The spot you picked for me is most excellent, but I am a bit perplexed about the hubbub over my presence. I know, I know, there are usually differences of opinion about structures of my nature, and the concept that I represent history might be a little hard to grasp, but there is truth in the matter, seeing as I am Cretaceous old — you know, 65 to 145 million years. Frankly, I don’t know how old I am. I am a bit concerned that I was constructed with dirty brown metamorphic rocks. I would have preferred a more handsome granite.
I realize that $28,000 is not a big number. For historical reasons, I would like to have had some prehistoric fossils, but I know ordinary metamorphism has crushed them out. Still a sexy trilobite or two would have been nice.

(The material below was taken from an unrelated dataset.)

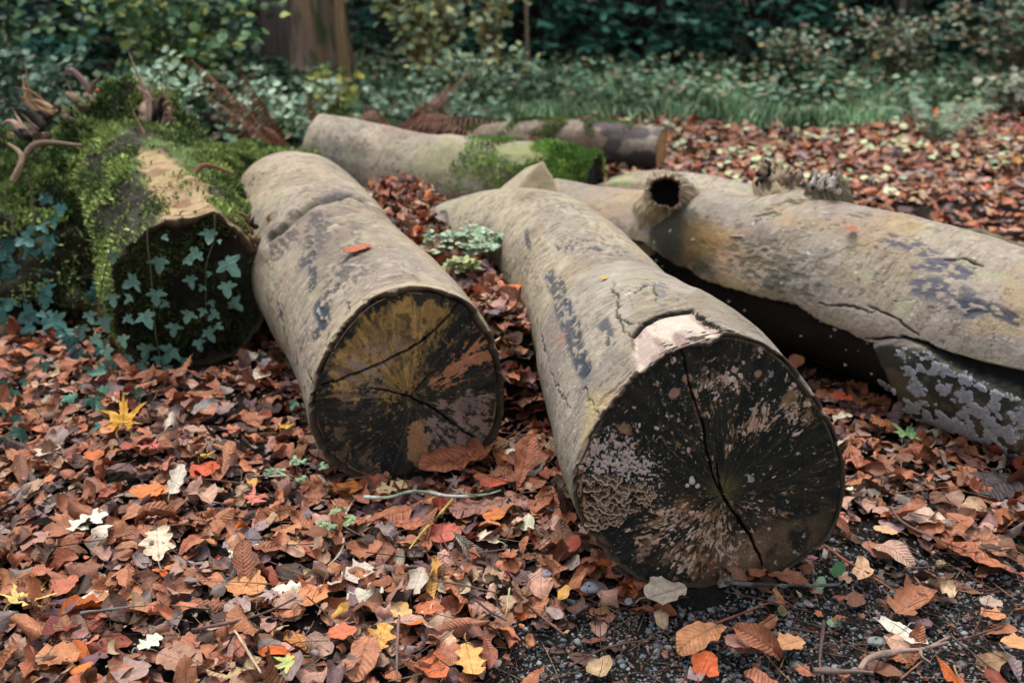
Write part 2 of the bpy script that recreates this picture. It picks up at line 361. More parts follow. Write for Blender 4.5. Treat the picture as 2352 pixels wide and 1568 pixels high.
def stub(name, parent, pts, radii, cols, hollow=.0, n=72, k=60, lump=.008, seed=5, ragged=.01, flat=None):
    """a sawn or broken side branch: bark tube, then a torn or hollow end"""
    ax = catmull(pts, k); R = np.interp(np.linspace(0, 1, k), np.linspace(0, 1, len(radii)), radii)
    T = np.gradient(ax, axis=0); T /= np.linalg.norm(T, axis=1)[:, None]
    B = np.cross(T, [0.1, 0.05, 1.]); B /= np.linalg.norm(B, axis=1)[:, None]; U = np.cross(B, T)
    th = np.linspace(0, 2 * pi, n, endpoint=False); CS = np.cos(th); SN = np.sin(th)
    r = R[:, None] * np.ones((1, n)) + lump * 2 * (fbm(CS[None] * 1.5, SN[None] * 1.5, np.arange(k)[:, None] * .08, 3, seed) - .5)
    P = ax[:, None] + r[..., None] * (CS[None, :, None] * B[:, None] + SN[None, :, None] * U[:, None])
    rg = (fbm(CS * 5, SN * 5, 0, 4, seed + 1) - .5) * 2 * ragged + (vn(CS * 14, SN * 14, 0, seed + 9) - .5) * ragged
    tail = ss(.6, 1, np.linspace(0, 1, k))[:, None, None]; P += tail * (T[-1] * rg[:, None])[None]
    P += ((vn(CS[None] * 9, SN[None] * 9, np.arange(k)[:, None] * .12, seed + 7) - .5) * .007 * (ragged > .01))[..., None] * (CS[None, :, None] * B[:, None] + SN[None, :, None] * U[:, None])
    base = lin(cols[0]) * (.75 + .5 * fbm(CS[None] * 4, SN[None] * 4, np.arange(k)[:, None] * .2, 3, seed + 2))[..., None]
    ringsP, ringsC = [P], [base]
    steps = ((.88, .0), (.82, -hollow * .4), (.62, -hollow), (.3, -hollow * 1.05), (.02, -hollow * 1.1)) if hollow else ((.9, .001), (.6, .003), (.3, -.002), (.02, 0.))
    for i, (f, dz) in enumerate(steps):
        rr = r[-1] * f * (1 + .12 * (fbm(CS * 3, SN * 3, i, 2, seed + 3) - .5))
        q = (ax[-1] + T[-1] * dz) + rr[:, None] * (CS[:, None] * B[-1] + SN[:, None] * U[-1])
        if i == 0: q = q + (P[-1] - (ax[-1] + r[-1][:, None] * (CS[:, None] * B[-1] + SN[:, None] * U[-1])))
        ringsP.append(q[None]); cc = lin(cols[2] if (i == 0 and len(cols) > 2) else cols[1]) * (.6 + .8 * fbm(CS * 5, SN * 5, i, 3, seed + 4))[:, None]
        ringsC.append(cc[None])
    V = np.concatenate(ringsP); Cc = np.concatenate(ringsC)
    return mesh(name, V.reshape(-1, 3), gridq(V.shape[0], n, True), M_BARK, parent, Cc.reshape(-1, 3))

# ---------------------------------------------------------------- the big log in front
def poly_noise_mask(S, pts, jag, edge=.01):
    X, Y = S.X + S.jx * jag, S.Y + S.jy * jag; ins = inside(X, Y, pts); d, _ = segdist(X, Y, list(pts) + [pts[0]]); return ss(-edge, edge, np.where(ins, d, -d))
P0 = atY(1628, 1052, 1.76); axd = np.array([-.37, 1.81, 0.])
PLB = Plane(P0, axd)
OUTB = [(1650, 765), (1705, 768), (1760, 790), (1820, 838), (1872, 905), (1912, 975), (1935, 1045), (1942, 1105), (1932, 1170), (1905, 1232), (1862, 1272), (1815, 1305), (1768, 1332), (1700, 1343), (1600, 1350), (1500, 1345), (1440, 1318), (1390, 1272), (1345, 1215), (1318, 1150), (1316, 1090), (1335, 1030), (1372, 965), (1415, 900), (1470, 845), (1545, 795)]
big = tag(empty('felled_log', (P0[0], P0[1], 0)), 'thick front log with black cut face, shelf fungus and a pale peeled patch of bark', 'log', 'felled logs lying in the leaves')
polyB = catmull(PLB.uv(OUTB), 240, True)
zc = P0[2]
LB = Log([P0, P0 + [-.09, .45, -.0], (.28, 2.5, .245), (.215, 2.95, .245), (.10, 3.32, .25), (-.06, 3.52, .22), (-.17, 3.6, .19), (-.23, 3.64, .17)], [.285, .258, .234, .215, .21, .21, .205, .19, .16], 420, 520, polyB, PLB, .35, seed=3, lump=.01)
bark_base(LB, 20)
S = LB.S; m = LB.m
S.stroke(m([(1265, 630), (1300, 720), (1325, 800), (1350, 850)]), .014, (72, 74, 80), .0)
def drag(S, pts, wd, c=(70, 72, 80), thr=.5, a=.9, dep=.002):
    d, t = segdist(S.X + S.jx * .01, S.Y + S.jy * .01, pts); mk = ss(wd, wd * .4, d) * ss(thr - .05, thr + .05, fbm(S.X * 45, S.Y * 90, 0, 4, 91)); S.mix(mk, c, a); S.d -= dep * mk
drag(S, m([(1258, 630), (1285, 700), (1318, 790), (1345, 850)]), .028, thr=.44)
drag(S, m([(1285, 640), (1310, 710), (1330, 780)]), .014, thr=.4)
drag(S, m([(1208, 530), (1215, 575)]), .014, thr=.35)
drag(S, m([(1330, 830), (1345, 855)]), .02, thr=.3, c=(60, 66, 78))
drag(S, m([(1385, 740), (1400, 790)]), .018, thr=.46)
drag(S, m([(1515, 655), (1525, 700)]), .012, thr=.4, c=(110, 108, 110))
drag(S, m([(1300, 560), (1420, 580)]), .06, thr=.58)
drag(S, m([(1230, 450), (1420, 560)]), .08, thr=.6, c=(120, 108, 92))
S.area(m([(1255, 740), (1300, 760), (1290, 800), (1265, 790)]), (165, 112, 92), .5, brk=.48)
for pts in ([(1405, 645), (1420, 690), (1418, 735), (1450, 775)], [(1418, 735), (1470, 745)], [(1265, 855), (1310, 935)], [(1340, 888), (1352, 910), (1380, 965)], [(1240, 740), (1262, 830)],
            [(1450, 680), (1480, 655), (1530, 660)], [(1090, 545), (1130, 610)], [(1480, 640), (1500, 650), (1508, 690)]):
    S.stroke(m(pts), .0022, (38, 32, 28), .9, .004, jag=.02)
# darker rippled bark above the peeled patch
S.area(m([(1570, 695), (1600, 665), (1680, 700), (1760, 770), (1700, 768), (1650, 745)]), (128, 116, 98), .6, -.002)
peel = m([(1452, 800), (1450, 770), (1475, 744), (1512, 722), (1560, 712), (1592, 710), (1622, 735), (1652, 752), (1690, 764), (1640, 790), (1560, 815), (1500, 855), (1480, 870)])
pm = S.area(peel, (178, 158, 146), .95, .009, edge=.002, jag=.014)
mm = pm * ss(.5, .62, fbm(S.X * 14, S.Y * 60, 0, 4, 66)); S.mix(mm, (138, 114, 104), .8)
mm = pm * ss(.52, .6, fbm(S.X * 10, S.Y * 35, 0, 3, 67)); S.mix(mm, (206, 192, 174), .7)
S.stroke(peel[1:6], .0045, (24, 19, 16), 1., .004, jag=.008, soft=.3, taper=.3)
S.stroke(peel[5:9], .0025, (40, 30, 24), 1., .002, jag=.016, soft=.3)
S.stroke(peel[0:2], .002, (90, 70, 58), .9, .001)
strip = m([(1470, 852), (1440, 880), (1410, 915), (1380, 965), (1355, 1000), (1385, 955), (1395, 935), (1372, 928), (1420, 880)])
sm = S.area(strip, (176, 150, 128), .8, .004, edge=.003)
S.area(m([(1352, 905), (1400, 890), (1380, 968), (1350, 1010), (1335, 1040), (1340, 960)]), (186, 166, 110), .55, edge=.02)
S.stroke(m([(1465, 858), (1425, 895), (1395, 935), (1380, 965)]), .0035, (34, 26, 24), 1, .004, jag=.012)
# green algae on far top and lip
S.mix(ss(1.6, 2.0, S.X) * ss(.5, .62, fbm(S.X * 9, S.Y * 9, 0, 3, 31)), (150, 146, 110), .5)
S.mix(ss(.05, 0, S.X) * ss(0, -.6, np.sin(LB.TH)), (150, 140, 92), .4)
LB.build('bark', big, rim=.01)
def blob(S, cx, cy, r, ecc=1.):      # soft weight around a pixel on the face
    p = S.pl.uv([(cx, cy)])[0]; return np.exp(-((S.X - p[0]) ** 2 + (S.Y - p[1]) ** 2) / (r * r))
def radial(S, f_th, f_r, o=4, seed=0): return fbm(np.cos(S.th) * f_th, np.sin(S.th) * f_th, S.rho * f_r + 7 * vn(np.cos(S.th) * 9, np.sin(S.th) * 9, 0, seed + 5), o, seed)
def paint_big(S):
    gr = .22 * (fbm(S.X * 190, S.Y * 190, 0, 3, 173) - .5)
    pl = S.pl; S.col[:] = lin((26, 30, 28))
    S.mix(ss(.45, .75, radial(S, 6, 18, 4, 1)), (50, 48, 40), .8)
    S.mix(ss(.5, .7, radial(S, 16, 22, 4, 2)), (66, 58, 44), .4)
    z = sum(blob(S, x_, y_, r_) * k_ for x_, y_, r_, k_ in ((1681, 890, .035, 1.), (1681, 850, .05, .5), (1751, 957, .03, 1.), (1820, 915, .05, .9), (1721, 985, .03, .8), (1677, 1031, .014, .9), (1435, 1010, .05, .8), (1545, 834, .02, .9), (1747, 795, .025, .9), (1500, 1230, .06, 1.), (1550, 1185, .03, 1.), (1600, 1240, .06, .7), (1571, 1300, .04, .9), (1640, 1230, .05, .6), (1694, 1270, .05, 1.), (1620, 880, .03, .6), (1580, 930, .06, .45), (1850, 960, .05, .6), (1640, 1180, .04, .6), (1600, 1020, .05, .5), (1790, 1060, .08, .25), (1780, 1170, .06, .35), (1720, 1170, .03, .5)))
    z = np.clip(z, 0, 1.15); hue = fbm(S.X * 18, S.Y * 18, 0, 4, 105); tone = fbm(S.X * 90, S.Y * 90, 0, 3, 106)
    n = .6 * radial(S, 14, 44, 5, 3) + .4 * fbm(S.X * 38, S.Y * 38, 0, 4, 103); mk = ss(.0, .11, n + gr - (.69 - .20 * z)); S.mix(mk * (.3 + .7 * ss(.3, .6, tone)), (164, 130, 108), .85); S.mix(mk * ss(.5, .6, hue), (138, 110, 70), .6)
    n = .6 * radial(S, 30, 95, 4, 4) + .4 * fbm(S.X * 80, S.Y * 80, 0, 4, 104); mk = ss(.0, .06, n + gr - (.71 - .19 * z)); S.mix(mk, (204, 170, 148), .9); S.mix(mk * ss(.55, .5, hue) * ss(.4, .6, tone), (226, 212, 198), .7); S.d += .0012 * mk
    n = radial(S, 44, 60, 3, 107); S.mix(ss(.70, .78, n) * ss(.06, .15, S.rho), (120, 106, 84), .6)
    # soft brown-ochre zones at the foot
    S.mix(np.clip(blob(S, 1830, 1230, .075), 0, 1) * ss(.35, .6, fbm(S.X * 22, S.Y * 22, 0, 4, 12)), (136, 112, 82), .45)
    S.mix(np.clip(blob(S, 1725, 1265, .055), 0, 1) * ss(.35, .6, fbm(S.X * 28, S.Y * 28, 0, 4, 13)), (150, 118, 92), .75)
    S.mix(np.clip(blob(S, 1610, 1290, .05), 0, 1) * ss(.4, .6, radial(S, 22, 50, 3, 14)), (150, 104, 70), .8)
    S.mix(blob(S, 1571, 1166, .02), (128, 92, 60), .8); S.mix(blob(S, 1665, 1120, .03) * ss(.3, .6, radial(S, 8, 10, 3, 15)), (122, 108, 62), .7)
    # white lichen crust, broken into squares
    q = blob(S, 1430, 1070, .04) + blob(S, 1385, 1050, .035) * .9 + blob(S, 1480, 1090, .035) * .9 + blob(S, 1365, 1040, .03) * .7
    n = fbm(S.X * 230, S.Y * 230, 0, 3, 16) + .35 * (fbm(S.X * 35, S.Y * 70, 0, 3, 17) - .5)
    thr = .70 - .22 * np.clip(q, 0, 1.2); mk = ss(thr - .02, thr + .03, n) * ss(.05, .2, q); S.mix(mk, (206, 188, 178), .92); S.d += .0015 * mk
    # stipple of pale dots, denser to the left
    n = vn(S.X * 330, S.Y * 330, 0, 18); dz = blob(S, 1490, 1110, .08) + blob(S, 1540, 930, .05) * .7 + blob(S, 1640, 900, .05) * .5 + z * .4 - .1; mk = ss(.955 - .12 * dz, .99 - .12 * dz, n); S.mix(mk, (196, 190, 180), .8)
    S.mix(ss(.94, .97, vn(S.X * 220, S.Y * 220, 0, 19)), (150, 120, 60), .5)
    # crusts beside the bark at the left rim
    e = ss(.93, .97, S.t); S.mix(e * (blob(S, 1330, 1130, .08) + blob(S, 1345, 1200, .05)) * ss(.4, .5, fbm(S.X * 60, S.Y * 60, 0, 3, 20)), (186, 142, 112), .9)
    e = ss(.975, .995, S.t); S.mix(e * ss(.1, .5, np.sin(S.th)), (120, 104, 84), .6)
    for cx, cy, r_ in ((1592, 1108, .008), (1580, 1116, .005), (1604, 1118, .006), (1590, 1100, .005)): S.mix(ss(.4, .6, blob(S, cx, cy, r_) + .25 * S.jx * 2), (214, 200, 194), .95)
    S.mix(ss(.4, .6, blob(S, 1727, 1100, .010) + 1.1 * S.jy + .8 * S.jx) * .9, (196, 200, 200), .6)
    for cx, cy, a_, b_ in ((1550, 905, .012, 1), (1580, 870, .01, 1), (1735, 975, .01, 1), (1742, 860, .009, 1)): S.mix(ss(.35, .55, blob(S, cx, cy, a_) + .4 * S.jx), (176, 138, 116), .85)
    cr = pl.uv
    S.stroke(cr([(1567, 800), (1590, 900), (1618, 980), (1625, 1040), (1642, 1100), (1660, 1142)]), .0022, (8, 8, 8), 1., .010, jag=.006, taper=.3)
    S.stroke(cr([(1648, 1070), (1655, 1112), (1662, 1142), (1690, 1185), (1722, 1228), (1745, 1275), (1765, 1322)]), .0032, (6, 6, 6), 1., .012, jag=.006, taper=.6)
    S.stroke(cr([(1660, 1140), (1625, 1152), (1592, 1182), (1560, 1222)]), .0018, (8, 8, 8), 1., .006, jag=.005, taper=.6)
    S.mix(ss(.012, 0, S.rho) * .5, (110, 96, 66))
    dd, _ = segdist(S.X, S.Y, list(cr([(1600, 930), (1622, 1000)]))); S.mix(ss(.004, .002, np.abs(dd - .004)) * (S.X < cr([(1615, 960)])[0][0]), (130, 100, 78), .4)
fo, SB, _ = face_disc('cut_face', PLB, OUTB, (1660, 1140), big, paint_big, 230, 900, inset=.004, shrink=.009)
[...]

Also, there has been lots chatter about my appearance. One dude even likened me to an upside-down banana. A bit of color might have been nice, but this would have been artificial. In any event, I don’t see myself as a banana; I am a dinosaur, even though I was not given arms or legs, and my head is too small. Take a hard look at me from the east, and with a little bit of imagination, you will see a dim likeness to an Albertosauras. This is most apropos because I am so near Albertsons!
Since I now live in Durango, maybe some smart, local metal sculptors or nice iron workers from the railroad could construct me a metal dinosaur head that can breathe fire through the nostrils like monsters in all the movies. This would go great at Snowdown. One thing I do ask is that I not be festooned with bras, leis and funny hats like many of my compatriots around town are subjected. A fire-breathing head would be enough excitement.
So, ta-ta for now. I look forward to lots of onlookers and oohs from the tourists. I will be watching you.